Life on a turkey farm

Turkey Day has a whole new meaning if you are the one supplying the turkeys.

Just ask sophomore Lauren Pounds, whose family has run a turkey farm near Pittsburgh, Pa., since 1935.

For Pounds, Thanksgiving means two weeks of butchering (or “processing”), plucking, singeing, bagging and boxing 11,000-12,000 turkeys.

She said the farm, which also has about 50 head of cattle and a small store, hires 40-50 seasonal workers just for those two weeks.

“It smells really bad and I hate the whole idea of killing something like that,” she said.

The nasty work, however, does not keep Pounds or her family from eating the traditional Thanksgiving meal. In fact, Pounds said her family eats turkey every day.

“I think I’ve become immune to triptofan,” she said. “I never get tired anymore.”

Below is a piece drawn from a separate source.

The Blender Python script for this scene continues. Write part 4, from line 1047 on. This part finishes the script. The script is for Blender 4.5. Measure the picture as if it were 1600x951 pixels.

Pounds credited her enjoyment of turkey to the wide variety of turkey products that her aunt and uncle make and sell at the store. She said that their smoked turkey annually wins first place at the Pennsylvania Association of Meat Processors’ processed products competition.

When they are not processing turkeys, Pounds says they focus on raising the poults, which they order from hatcheries around the country, and giving tours of their farm.

For Pounds, the farm, where her uncle’s family and her grandmother also live, holds fond memories such as playing with the poults when she was little and drawing on them with markers to claim as her own the ones she especially liked.

It also means strong family bonds.

“I loved it, she said. “We just had each other. It didn’t matter if there wasn’t anyone else to play with.”

Although growing up so close to her family and a few close friends created what Pounds described as a “bubble,” which she says has caused her to be identified as na’ve at times, she says she is very grateful for her childhood on the turkey farm.

“My favorite part is the summer,” she said. “The lightening bugs look like stars in the ground. It’s a good place to go relax and pray.”